Root raised cosine (RRC) filter (FIR) impulse response.
upsample: number of samples per symbol
num_positive_lobes: number of positive overlaping symbols
length of filter is 2 * num_positive_lobes + 1 samples
alpha: roll-off factor
"""
N = upsample * (num_positive_lobes * 2 + 1)
t = (np.arange(N) - N / 2) / upsample
# result vector
h_rrc = np.zeros(t.size, dtype=np.float)
# index for special cases
sample_i = np.zeros(t.size, dtype=np.bool)
# deal with special cases
subi = t == 0
sample_i = np.bitwise_or(sample_i, subi)
h_rrc[subi] = 1.0 - alpha + (4 * alpha / np.pi)
subi = np.abs(t) == 1 / (4 * alpha)
sample_i = np.bitwise_or(sample_i, subi)
h_rrc[subi] = (alpha / np.sqrt(2)) \
* (((1 + 2 / np.pi) * (np.sin(np.pi / (4 * alpha))))
+ ((1 - 2 / np.pi) * (np.cos(np.pi / (4 * alpha)))))
# base case
sample_i = np.bitwise_not(sample_i)
ti = t[sample_i]
h_rrc[sample_i] = np.sin(np.pi * ti * (1 - alpha)) \
+ 4 * alpha * ti * np.cos(np.pi * ti * (1 + alpha))
h_rrc[sample_i] /= (np.pi * ti * (1 - (4 * alpha * ti) ** 2))
return h_rrc
commpy doesn't seem to be released yet. But here is my nugget of knowledge.
beta = 0.20 # roll off factor
Tsample = 1.0 # sampling period, should at least twice the rate of the symbol
oversampling_rate = 8 # oversampling of the bit stream, this gives samples per symbol
# must be at least 2X the bit rate
Tsymbol = oversampling_rate * Tsample # pulse duration should be at least 2 * Ts
span = 50 # number of symbols to span, must be even
n = span*oversampling_rate # length of the filter = samples per symbol * symbol span
# t_step must be from -span/2 to +span/2 symbols.
# each symbol has 'sps' number of samples per second.

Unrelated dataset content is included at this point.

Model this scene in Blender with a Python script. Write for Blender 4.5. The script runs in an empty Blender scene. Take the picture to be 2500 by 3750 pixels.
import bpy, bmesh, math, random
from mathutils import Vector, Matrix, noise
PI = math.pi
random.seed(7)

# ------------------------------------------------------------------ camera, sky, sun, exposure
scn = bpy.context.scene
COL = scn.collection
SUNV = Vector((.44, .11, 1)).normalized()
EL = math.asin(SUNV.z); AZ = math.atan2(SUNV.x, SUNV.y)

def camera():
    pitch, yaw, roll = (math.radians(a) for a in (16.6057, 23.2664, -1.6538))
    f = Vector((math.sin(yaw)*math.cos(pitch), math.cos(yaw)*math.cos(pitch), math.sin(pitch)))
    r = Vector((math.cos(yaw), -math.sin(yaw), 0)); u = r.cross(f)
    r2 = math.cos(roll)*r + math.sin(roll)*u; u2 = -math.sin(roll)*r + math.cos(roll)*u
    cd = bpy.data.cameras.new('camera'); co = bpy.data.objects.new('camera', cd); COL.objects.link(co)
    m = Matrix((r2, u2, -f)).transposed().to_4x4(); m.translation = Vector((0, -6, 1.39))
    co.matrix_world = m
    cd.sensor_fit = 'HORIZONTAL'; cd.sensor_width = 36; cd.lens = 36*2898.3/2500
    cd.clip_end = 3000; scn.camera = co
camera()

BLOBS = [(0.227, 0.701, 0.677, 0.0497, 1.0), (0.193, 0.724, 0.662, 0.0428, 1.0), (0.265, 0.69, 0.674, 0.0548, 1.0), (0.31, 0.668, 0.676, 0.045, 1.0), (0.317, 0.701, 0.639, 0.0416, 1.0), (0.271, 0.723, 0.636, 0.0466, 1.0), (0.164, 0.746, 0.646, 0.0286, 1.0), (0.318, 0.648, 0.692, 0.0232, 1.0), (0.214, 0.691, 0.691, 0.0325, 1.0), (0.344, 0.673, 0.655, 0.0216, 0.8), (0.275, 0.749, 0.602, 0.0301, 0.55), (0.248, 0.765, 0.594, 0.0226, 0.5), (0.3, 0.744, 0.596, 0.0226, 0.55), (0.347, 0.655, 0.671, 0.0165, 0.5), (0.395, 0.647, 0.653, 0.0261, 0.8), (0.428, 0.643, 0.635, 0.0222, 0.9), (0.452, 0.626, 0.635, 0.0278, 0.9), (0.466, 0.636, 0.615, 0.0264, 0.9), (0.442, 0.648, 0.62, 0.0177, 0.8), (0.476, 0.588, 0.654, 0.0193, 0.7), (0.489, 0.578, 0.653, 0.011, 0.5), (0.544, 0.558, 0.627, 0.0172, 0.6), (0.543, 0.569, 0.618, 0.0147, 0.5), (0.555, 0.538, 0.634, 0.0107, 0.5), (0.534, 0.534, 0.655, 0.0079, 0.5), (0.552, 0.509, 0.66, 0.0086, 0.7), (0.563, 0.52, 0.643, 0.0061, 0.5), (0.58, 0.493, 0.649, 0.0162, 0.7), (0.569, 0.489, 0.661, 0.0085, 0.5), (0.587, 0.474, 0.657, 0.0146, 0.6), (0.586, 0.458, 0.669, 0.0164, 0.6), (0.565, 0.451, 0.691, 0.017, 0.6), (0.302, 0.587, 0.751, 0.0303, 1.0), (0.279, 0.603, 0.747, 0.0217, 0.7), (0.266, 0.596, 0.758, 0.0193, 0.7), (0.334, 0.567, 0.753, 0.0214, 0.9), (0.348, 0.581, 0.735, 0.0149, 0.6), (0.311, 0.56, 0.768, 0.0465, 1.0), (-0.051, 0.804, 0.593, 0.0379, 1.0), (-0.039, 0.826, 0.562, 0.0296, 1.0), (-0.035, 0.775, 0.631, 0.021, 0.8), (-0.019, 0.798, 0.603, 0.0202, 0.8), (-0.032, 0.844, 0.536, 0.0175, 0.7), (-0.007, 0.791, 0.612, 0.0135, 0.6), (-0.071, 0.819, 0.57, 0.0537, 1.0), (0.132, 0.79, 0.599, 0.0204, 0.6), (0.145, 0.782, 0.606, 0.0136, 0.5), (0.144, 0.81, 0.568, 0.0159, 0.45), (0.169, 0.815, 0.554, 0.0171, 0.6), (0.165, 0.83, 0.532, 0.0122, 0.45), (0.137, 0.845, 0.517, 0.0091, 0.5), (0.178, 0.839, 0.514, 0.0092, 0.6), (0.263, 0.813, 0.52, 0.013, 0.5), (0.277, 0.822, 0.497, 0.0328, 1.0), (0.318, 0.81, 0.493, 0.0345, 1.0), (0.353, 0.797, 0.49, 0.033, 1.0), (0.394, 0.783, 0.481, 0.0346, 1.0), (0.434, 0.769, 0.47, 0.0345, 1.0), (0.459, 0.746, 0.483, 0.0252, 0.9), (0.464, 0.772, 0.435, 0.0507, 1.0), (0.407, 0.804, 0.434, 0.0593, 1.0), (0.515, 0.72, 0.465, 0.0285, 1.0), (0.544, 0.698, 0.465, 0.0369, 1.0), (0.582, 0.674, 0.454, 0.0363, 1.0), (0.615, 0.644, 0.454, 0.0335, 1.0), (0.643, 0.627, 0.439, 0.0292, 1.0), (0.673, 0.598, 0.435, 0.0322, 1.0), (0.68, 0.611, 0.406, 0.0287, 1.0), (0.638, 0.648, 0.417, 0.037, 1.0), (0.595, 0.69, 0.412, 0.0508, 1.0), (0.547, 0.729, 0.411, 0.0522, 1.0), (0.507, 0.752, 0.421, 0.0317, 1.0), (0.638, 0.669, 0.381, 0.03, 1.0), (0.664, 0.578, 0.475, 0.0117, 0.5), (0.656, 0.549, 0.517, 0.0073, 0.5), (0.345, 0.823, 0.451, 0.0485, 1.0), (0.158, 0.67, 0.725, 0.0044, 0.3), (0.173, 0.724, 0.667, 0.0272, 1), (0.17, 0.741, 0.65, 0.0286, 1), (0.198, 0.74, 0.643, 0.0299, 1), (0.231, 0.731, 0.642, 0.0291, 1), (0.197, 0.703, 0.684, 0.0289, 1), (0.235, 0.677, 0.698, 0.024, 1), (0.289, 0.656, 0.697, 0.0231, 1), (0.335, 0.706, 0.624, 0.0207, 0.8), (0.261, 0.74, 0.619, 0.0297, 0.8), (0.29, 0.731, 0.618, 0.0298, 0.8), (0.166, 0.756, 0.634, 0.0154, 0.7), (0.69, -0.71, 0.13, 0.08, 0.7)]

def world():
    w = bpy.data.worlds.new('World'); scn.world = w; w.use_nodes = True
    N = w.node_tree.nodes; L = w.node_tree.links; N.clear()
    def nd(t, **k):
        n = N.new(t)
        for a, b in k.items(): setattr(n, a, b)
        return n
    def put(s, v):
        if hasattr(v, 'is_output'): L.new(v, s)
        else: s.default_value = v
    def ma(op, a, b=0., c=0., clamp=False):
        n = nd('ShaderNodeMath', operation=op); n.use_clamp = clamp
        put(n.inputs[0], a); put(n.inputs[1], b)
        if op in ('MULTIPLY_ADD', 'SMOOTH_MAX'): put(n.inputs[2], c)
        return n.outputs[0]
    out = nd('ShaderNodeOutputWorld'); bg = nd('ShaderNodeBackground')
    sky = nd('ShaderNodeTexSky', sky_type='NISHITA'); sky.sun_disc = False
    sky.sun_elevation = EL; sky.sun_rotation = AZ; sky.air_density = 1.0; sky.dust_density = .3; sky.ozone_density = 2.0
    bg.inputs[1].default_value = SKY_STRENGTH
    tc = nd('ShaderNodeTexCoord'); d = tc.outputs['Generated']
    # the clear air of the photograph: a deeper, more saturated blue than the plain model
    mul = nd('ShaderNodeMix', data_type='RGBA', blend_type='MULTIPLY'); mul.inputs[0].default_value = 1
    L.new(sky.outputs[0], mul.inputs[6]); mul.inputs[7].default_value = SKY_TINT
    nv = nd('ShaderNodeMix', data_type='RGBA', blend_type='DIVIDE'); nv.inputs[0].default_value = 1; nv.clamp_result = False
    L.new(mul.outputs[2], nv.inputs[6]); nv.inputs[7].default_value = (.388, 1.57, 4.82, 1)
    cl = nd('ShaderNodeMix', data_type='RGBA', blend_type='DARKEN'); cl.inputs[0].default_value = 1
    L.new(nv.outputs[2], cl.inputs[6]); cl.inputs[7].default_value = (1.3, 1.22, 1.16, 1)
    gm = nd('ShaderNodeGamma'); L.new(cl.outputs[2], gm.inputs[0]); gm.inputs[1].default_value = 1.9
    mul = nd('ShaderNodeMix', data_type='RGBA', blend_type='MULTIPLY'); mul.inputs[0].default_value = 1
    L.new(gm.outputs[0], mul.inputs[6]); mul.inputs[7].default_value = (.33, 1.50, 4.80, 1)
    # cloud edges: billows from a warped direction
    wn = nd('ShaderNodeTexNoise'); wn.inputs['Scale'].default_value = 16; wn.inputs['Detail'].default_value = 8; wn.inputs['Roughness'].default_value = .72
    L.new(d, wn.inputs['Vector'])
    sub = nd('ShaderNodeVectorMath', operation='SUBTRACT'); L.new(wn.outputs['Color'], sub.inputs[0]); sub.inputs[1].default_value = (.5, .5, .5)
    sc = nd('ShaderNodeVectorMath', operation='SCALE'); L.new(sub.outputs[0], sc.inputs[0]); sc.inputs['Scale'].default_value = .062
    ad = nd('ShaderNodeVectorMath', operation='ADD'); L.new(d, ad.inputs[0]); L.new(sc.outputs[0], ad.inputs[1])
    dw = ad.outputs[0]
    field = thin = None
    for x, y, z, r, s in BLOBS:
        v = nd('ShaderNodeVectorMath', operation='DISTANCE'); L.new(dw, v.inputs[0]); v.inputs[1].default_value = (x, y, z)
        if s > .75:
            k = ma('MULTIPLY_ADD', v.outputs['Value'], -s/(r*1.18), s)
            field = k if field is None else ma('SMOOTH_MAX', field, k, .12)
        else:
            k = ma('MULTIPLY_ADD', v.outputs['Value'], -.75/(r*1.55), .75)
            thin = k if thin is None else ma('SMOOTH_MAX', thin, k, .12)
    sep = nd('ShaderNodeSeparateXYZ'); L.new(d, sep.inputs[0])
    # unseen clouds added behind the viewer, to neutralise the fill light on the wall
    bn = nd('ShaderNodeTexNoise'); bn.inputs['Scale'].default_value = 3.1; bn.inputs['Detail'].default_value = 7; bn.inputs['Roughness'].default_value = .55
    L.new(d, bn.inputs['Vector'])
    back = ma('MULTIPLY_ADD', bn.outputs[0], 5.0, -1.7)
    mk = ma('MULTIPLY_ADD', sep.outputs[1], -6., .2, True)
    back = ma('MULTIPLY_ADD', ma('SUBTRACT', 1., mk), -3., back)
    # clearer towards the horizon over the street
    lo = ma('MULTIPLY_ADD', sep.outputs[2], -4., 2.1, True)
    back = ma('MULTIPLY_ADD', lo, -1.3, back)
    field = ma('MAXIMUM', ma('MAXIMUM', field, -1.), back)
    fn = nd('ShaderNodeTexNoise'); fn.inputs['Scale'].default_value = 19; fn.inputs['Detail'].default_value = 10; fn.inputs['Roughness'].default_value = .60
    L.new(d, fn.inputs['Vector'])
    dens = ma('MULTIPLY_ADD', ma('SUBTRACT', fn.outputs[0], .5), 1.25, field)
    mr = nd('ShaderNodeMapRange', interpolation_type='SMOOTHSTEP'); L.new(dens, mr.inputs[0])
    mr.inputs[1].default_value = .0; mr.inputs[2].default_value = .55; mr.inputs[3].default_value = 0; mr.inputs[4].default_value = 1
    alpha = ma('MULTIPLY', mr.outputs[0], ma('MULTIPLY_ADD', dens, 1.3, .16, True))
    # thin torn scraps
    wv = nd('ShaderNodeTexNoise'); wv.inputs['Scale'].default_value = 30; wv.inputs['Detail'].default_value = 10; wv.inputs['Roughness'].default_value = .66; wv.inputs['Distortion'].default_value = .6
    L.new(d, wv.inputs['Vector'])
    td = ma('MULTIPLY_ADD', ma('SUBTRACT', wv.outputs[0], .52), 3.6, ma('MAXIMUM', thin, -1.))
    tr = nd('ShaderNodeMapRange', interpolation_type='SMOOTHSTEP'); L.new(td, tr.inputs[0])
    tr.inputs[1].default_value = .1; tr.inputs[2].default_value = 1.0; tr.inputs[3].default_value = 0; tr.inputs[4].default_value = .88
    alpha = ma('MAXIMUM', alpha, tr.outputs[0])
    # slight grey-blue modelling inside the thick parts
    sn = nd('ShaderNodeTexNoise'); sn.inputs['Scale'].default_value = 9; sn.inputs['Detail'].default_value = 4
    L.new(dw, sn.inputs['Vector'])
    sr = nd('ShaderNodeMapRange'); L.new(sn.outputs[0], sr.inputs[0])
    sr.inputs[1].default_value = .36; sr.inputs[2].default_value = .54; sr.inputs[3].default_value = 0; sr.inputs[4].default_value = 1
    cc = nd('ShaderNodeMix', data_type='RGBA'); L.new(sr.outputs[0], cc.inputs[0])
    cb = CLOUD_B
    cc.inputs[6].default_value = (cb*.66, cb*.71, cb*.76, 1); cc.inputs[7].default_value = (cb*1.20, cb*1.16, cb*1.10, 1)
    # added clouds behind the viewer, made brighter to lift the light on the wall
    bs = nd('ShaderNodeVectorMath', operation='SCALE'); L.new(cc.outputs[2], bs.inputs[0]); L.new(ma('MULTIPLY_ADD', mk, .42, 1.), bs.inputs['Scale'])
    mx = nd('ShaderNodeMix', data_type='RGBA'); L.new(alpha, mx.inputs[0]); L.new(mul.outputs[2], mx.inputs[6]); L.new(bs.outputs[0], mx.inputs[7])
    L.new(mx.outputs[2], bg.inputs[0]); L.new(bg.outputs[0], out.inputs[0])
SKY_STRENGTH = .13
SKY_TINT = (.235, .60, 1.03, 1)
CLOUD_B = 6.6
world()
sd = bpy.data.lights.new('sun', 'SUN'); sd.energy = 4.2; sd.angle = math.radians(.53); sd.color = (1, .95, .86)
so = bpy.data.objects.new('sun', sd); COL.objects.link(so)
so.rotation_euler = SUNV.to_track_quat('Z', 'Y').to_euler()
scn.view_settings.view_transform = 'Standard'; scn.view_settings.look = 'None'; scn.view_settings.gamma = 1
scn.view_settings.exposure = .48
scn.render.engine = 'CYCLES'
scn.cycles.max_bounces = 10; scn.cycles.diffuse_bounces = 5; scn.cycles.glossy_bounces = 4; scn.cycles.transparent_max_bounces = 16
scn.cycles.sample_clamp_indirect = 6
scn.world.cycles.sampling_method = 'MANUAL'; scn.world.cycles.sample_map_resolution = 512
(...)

t_step = Tsample * np.linspace(-n/2,n/2,n+1) # n+1 to include 0 time
BW = (1 + beta) / Tsymbol
a = np.zeros_like(t_step)
for item in list(enumerate(t_step)):
i,t = item
# t is n*Ts
if (1-(2.0*beta*t/Tsymbol)**2) == 0:
a[i] = np.pi/4 * np.sinc(t/Tsymbol)
print 'i = %d' % i
elif t == 0:
a[i] = np.cos(beta * np.pi * t / Tsymbol)/ (1-(2.0*beta*t/Tsymbol)**2)
print 't = 0 captured'
print 'i = %d' % i
else:
numerator = np.sinc( np.pi * t/Tsymbol )*np.cos( np.pi*beta*t/Tsymbol )
denominator = (1.0 - (2.0*beta*t/Tsymbol)**2)
a[i] = numerator / denominator
#a = a/sum(a) # normalize total power
plot_filter = 0
if plot_filter == 1:
w,h = signal.freqz(a)
fig = plt.figure()
plt.subplot(2,1,1)
plt.title('Digital filter (raised cosine) frequency response')
ax1 = fig.add_subplot(211)
plt.plot(w/np.pi, 20*np.log10(abs(h)),'b')
#plt.plot(w/np.pi, abs(h),'b')
plt.ylabel('Amplitude (dB)', color = 'b')
plt.xlabel(r'Normalized Frequency ($\pi$ rad/sample)')
ax2 = ax1.twinx()
angles = np.unwrap(np.angle(h))
plt.plot(w/np.pi, angles, 'g')
plt.ylabel('Angle (radians)', color = 'g')
plt.grid()
plt.axis('tight')
plt.show()
plt.subplot(2,1,2)
plt.stem(a)
plt.show()
I think the correct response is to generate the desire impulse response. For a raised cosine filter the function is
h(n) = (sinc(n/T)*cos(pi * alpha* n /T)) / (1-4*(alpha*n/T)**2)
Select the number of points for your filter and generate the weights.
output = scipy.signal.convolve(signal_in, h)
This is basically the same function as in CommPy but much smaller in code:
def rcosfilter(N, beta, Ts, Fs):
t = (np.arange(N) - N / 2) / Fs
return np.where(np.abs(2*t) == Ts / beta,
np.pi / 4 * np.sinc(t/Ts),
np.sinc(t/Ts) * np.cos(np.pi*beta*t/Ts) / (1 - (2*beta*t/Ts) ** 2))
SciPy will support any filter. Just calculate the impulse response and use any of the appropriate scipy.signal filter/convolve functions.